_DATA SECTION_:
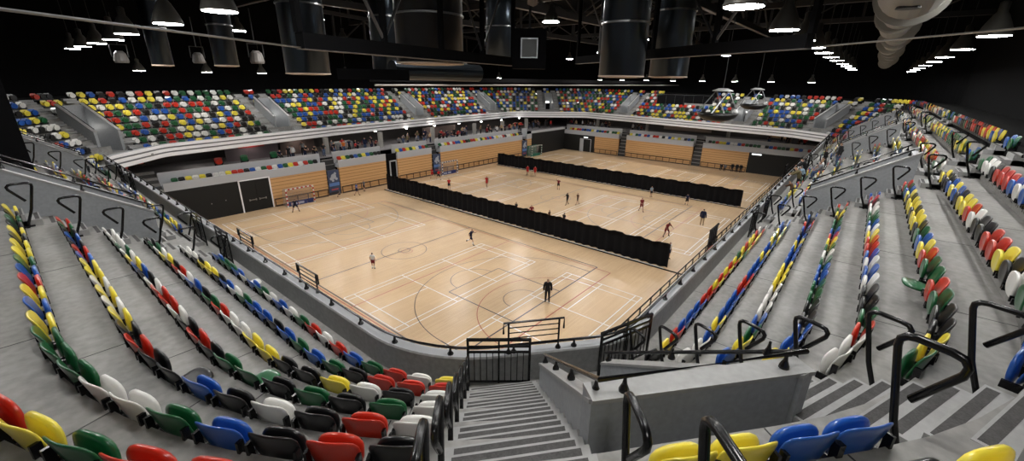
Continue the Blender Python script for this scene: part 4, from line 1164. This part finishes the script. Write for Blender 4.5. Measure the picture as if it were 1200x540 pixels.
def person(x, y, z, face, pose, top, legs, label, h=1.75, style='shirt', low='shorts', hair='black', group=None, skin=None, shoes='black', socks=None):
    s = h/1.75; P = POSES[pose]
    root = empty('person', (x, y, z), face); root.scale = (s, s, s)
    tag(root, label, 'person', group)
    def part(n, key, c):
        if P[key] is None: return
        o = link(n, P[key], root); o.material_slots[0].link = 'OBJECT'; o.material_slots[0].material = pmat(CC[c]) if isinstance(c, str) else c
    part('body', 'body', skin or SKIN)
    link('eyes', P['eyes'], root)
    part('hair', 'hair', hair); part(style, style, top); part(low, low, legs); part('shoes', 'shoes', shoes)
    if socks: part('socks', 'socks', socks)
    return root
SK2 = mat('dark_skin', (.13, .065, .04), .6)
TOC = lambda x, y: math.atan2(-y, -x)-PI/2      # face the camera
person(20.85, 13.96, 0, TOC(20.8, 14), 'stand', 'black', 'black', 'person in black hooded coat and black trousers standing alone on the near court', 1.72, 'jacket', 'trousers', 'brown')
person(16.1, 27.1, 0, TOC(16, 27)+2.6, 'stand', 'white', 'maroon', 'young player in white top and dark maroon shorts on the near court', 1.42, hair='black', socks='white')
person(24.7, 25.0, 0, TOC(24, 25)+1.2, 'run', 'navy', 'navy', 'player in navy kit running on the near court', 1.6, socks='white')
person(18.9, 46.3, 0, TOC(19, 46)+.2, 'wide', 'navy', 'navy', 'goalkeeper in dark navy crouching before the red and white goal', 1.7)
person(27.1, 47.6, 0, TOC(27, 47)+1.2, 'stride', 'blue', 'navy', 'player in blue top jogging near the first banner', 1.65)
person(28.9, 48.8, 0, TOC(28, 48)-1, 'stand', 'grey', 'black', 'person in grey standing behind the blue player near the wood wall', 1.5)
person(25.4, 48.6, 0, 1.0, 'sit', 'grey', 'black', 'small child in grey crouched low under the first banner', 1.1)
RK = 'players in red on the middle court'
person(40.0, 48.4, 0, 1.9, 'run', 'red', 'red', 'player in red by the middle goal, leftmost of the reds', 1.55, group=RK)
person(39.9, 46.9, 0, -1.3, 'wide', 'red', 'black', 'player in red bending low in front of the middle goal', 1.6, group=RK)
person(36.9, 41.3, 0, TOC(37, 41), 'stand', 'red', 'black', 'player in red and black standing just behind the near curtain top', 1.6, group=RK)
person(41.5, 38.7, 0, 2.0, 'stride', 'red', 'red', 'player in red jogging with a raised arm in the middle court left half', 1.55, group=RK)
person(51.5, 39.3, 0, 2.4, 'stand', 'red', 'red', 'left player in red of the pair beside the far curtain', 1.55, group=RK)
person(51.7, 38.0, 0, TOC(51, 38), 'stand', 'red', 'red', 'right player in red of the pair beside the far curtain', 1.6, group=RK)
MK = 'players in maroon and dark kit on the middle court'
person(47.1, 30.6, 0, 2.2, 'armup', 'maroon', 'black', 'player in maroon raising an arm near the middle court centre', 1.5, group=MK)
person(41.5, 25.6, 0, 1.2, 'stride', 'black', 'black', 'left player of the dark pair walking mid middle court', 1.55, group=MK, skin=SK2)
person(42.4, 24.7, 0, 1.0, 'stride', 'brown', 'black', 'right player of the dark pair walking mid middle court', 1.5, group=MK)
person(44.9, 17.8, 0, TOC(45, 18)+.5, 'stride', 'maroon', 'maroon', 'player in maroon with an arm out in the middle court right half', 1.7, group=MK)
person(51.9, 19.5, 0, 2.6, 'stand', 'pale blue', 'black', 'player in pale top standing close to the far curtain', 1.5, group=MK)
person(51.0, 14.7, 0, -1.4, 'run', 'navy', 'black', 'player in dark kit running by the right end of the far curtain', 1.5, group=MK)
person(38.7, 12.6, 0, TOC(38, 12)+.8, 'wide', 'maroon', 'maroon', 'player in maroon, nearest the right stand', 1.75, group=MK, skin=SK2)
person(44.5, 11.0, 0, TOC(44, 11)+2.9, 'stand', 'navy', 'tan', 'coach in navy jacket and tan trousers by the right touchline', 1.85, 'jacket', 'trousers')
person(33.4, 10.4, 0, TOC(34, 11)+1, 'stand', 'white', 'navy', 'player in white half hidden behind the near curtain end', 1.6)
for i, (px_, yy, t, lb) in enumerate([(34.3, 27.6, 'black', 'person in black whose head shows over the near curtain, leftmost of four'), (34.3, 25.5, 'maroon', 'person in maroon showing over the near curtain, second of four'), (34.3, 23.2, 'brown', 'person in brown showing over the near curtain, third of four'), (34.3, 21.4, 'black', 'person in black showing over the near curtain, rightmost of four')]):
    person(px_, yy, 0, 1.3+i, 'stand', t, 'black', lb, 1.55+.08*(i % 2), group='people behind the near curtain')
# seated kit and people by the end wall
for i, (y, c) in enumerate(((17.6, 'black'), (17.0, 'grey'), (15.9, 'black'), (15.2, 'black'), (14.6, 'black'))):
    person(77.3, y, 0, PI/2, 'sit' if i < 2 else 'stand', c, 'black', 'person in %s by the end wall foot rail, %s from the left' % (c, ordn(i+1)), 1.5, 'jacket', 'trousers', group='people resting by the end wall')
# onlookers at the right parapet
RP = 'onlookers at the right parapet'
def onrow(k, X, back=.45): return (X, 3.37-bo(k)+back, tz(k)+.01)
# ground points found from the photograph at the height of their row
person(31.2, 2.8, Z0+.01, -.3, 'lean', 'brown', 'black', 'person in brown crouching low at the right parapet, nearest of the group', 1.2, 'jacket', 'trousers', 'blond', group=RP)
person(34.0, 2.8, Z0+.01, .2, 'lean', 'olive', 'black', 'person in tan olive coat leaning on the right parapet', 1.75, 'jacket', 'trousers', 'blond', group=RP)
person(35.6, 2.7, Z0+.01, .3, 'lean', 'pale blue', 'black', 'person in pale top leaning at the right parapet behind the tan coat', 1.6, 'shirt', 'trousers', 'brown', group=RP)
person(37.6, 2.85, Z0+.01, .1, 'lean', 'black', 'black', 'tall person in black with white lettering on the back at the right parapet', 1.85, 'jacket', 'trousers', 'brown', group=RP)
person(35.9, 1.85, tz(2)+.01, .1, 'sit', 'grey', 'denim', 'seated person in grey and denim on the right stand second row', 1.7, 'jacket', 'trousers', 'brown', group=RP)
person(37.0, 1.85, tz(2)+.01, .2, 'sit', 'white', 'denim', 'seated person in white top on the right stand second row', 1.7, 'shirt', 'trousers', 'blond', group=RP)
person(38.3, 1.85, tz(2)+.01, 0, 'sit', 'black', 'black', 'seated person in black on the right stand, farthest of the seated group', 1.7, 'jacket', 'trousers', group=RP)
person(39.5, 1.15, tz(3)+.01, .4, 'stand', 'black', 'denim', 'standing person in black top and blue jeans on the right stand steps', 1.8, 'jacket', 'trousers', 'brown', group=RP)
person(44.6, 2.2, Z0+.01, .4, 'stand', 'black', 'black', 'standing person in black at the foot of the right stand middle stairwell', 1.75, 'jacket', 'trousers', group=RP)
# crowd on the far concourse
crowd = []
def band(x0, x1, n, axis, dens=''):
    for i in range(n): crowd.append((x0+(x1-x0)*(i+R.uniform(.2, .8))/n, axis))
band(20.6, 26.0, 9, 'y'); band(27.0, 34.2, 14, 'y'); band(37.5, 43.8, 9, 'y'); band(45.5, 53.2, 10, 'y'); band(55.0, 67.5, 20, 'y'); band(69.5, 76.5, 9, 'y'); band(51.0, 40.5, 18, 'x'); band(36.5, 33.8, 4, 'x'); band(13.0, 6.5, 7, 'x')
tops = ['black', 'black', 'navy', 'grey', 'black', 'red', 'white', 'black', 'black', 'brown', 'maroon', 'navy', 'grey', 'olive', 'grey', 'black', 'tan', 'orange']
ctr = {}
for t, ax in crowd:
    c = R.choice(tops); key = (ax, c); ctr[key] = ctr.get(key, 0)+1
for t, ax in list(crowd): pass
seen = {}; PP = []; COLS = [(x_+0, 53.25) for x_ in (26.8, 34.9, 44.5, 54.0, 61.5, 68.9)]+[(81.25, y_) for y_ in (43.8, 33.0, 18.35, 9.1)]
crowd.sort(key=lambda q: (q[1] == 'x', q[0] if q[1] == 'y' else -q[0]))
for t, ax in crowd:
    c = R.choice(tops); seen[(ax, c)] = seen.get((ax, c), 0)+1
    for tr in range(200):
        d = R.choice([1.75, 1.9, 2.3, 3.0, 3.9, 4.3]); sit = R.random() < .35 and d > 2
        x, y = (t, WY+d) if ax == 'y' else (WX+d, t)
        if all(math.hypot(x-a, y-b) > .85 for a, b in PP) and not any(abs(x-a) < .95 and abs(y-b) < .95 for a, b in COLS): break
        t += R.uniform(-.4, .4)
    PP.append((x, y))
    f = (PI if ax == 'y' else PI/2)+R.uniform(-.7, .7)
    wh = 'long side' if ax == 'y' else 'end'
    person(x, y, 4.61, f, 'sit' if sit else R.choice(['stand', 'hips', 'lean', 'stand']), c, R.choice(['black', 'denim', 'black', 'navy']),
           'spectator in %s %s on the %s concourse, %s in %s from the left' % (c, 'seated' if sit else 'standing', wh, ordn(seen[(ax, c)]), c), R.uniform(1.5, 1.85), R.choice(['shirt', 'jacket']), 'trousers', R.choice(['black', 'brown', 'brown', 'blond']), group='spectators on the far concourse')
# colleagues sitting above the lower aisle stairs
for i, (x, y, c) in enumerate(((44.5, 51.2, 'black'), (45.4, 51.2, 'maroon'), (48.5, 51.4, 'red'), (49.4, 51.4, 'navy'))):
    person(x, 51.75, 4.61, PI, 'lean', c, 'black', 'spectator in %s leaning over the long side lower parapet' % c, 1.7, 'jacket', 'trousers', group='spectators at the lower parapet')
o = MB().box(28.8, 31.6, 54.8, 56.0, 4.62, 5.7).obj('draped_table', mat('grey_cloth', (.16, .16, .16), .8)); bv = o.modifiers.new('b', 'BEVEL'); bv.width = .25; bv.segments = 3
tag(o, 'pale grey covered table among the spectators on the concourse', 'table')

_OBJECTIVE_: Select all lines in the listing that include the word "from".

_COMPLETE RESPONSE_:
Continue the Blender Python script for this scene: part 4, from line 1164. This part finishes the script. Write for Blender 4.5. Measure the picture as if it were 1200x540 pixels.
    person(77.3, y, 0, PI/2, 'sit' if i < 2 else 'stand', c, 'black', 'person in %s by the end wall foot rail, %s from the left' % (c, ordn(i+1)), 1.5, 'jacket', 'trousers', group='people resting by the end wall')
# ground points found from the photograph at the height of their row
           'spectator in %s %s on the %s concourse, %s in %s from the left' % (c, 'seated' if sit else 'standing', wh, ordn(seen[(ax, c)]), c), R.uniform(1.5, 1.85), R.choice(['shirt', 'jacket']), 'trousers', R.choice(['black', 'brown', 'brown', 'blond']), group='spectators on the far concourse')